Britain's ITV revenue drops on studios business, shares slide
Nine-month revenue down 8%, missing forecasts
Q4 ad revenues also seen lower
Shares down 9%
Adds share price, analyst comment in paragraphs 1-6
By Paul Sandle
LONDON, Nov 7 (Reuters) -Britain's ITV ITV.L reported a bigger-than-expected revenue fall on Thursday, sending its shares 9% lower, as the broadcaster's studios business continued to feel the effects of last year's strike by U.S. writers.
Revenue at the "Coronation Street" broadcaster fell by 8% to 2.74 billion pounds ($3.54 billion) in the nine months to the end of September, worse than forecasts by analysts of a 4% drop.
Shares in ITV dropped to their lowest level since March, as Citi analysts called the update "disappointing".
ITV said its advertisers had held back bookings ahead of the British government's recent budget, exacerbating an already tough comparison in the current quarter against last year when it had benefited from the Rugby World Cup.
After a 6% rise in the first nine months, total ad revenuewas expected be down around 6-7% in the final quarter.

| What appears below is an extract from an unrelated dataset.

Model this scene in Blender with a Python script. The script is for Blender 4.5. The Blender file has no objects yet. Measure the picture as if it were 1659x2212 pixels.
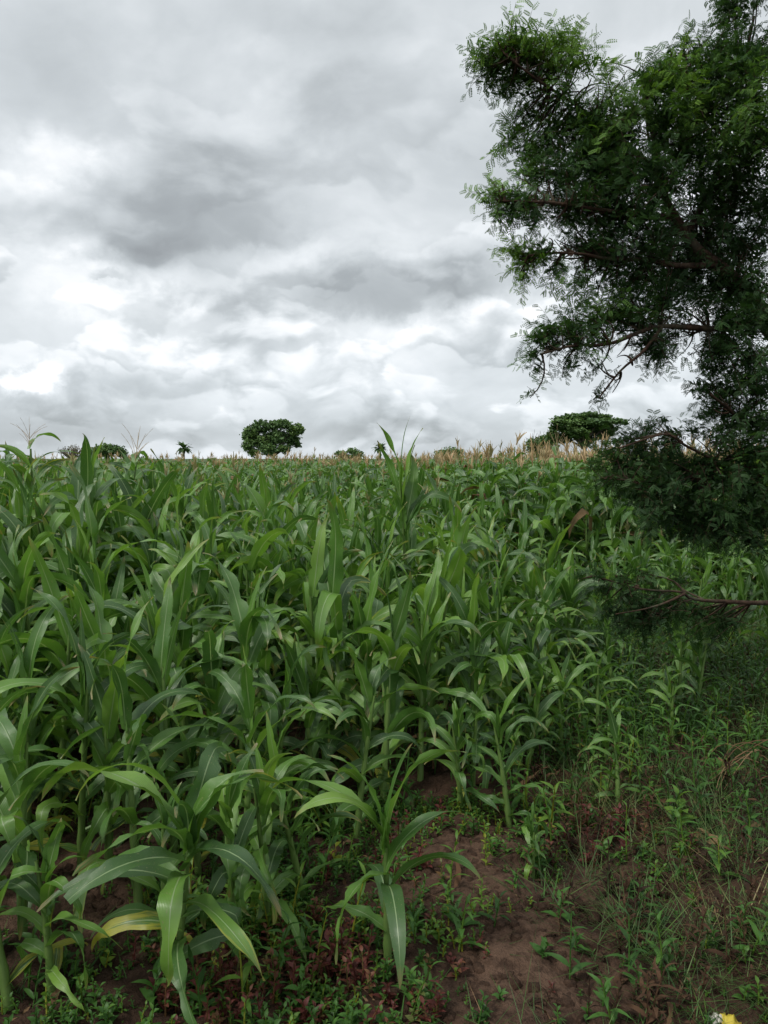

Analysts had expected a 1% drop in the quarter.
"Consensus forecasts will come down by 3%-5% in 2024 and the lower base will also drive a similar level of consensus downgrade in 2025 and beyond," Citi said in a note.
But ITV said Studios, which made dramas "Rivals" for Disney+ and "Ludwig" for the BBC, was on track to make record annual earnings, helped by final quarter efficiencies and deliveries.
ITV CEO Carolyn McCall said she would cut costs by another 20 million pounds ($25.9 million) this year, through reductions in content and bringing forward savings due next year.
Studios was performing well, she said, despite the impact of the strike and a softer market from free-to-air broadcasters.
"ITV Studios has had an excellent start to Q4, in line with expectations, which will ensure it achieves record profits in 2024," McCall said, adding that she was confident ITV as a whole would also increase its profit.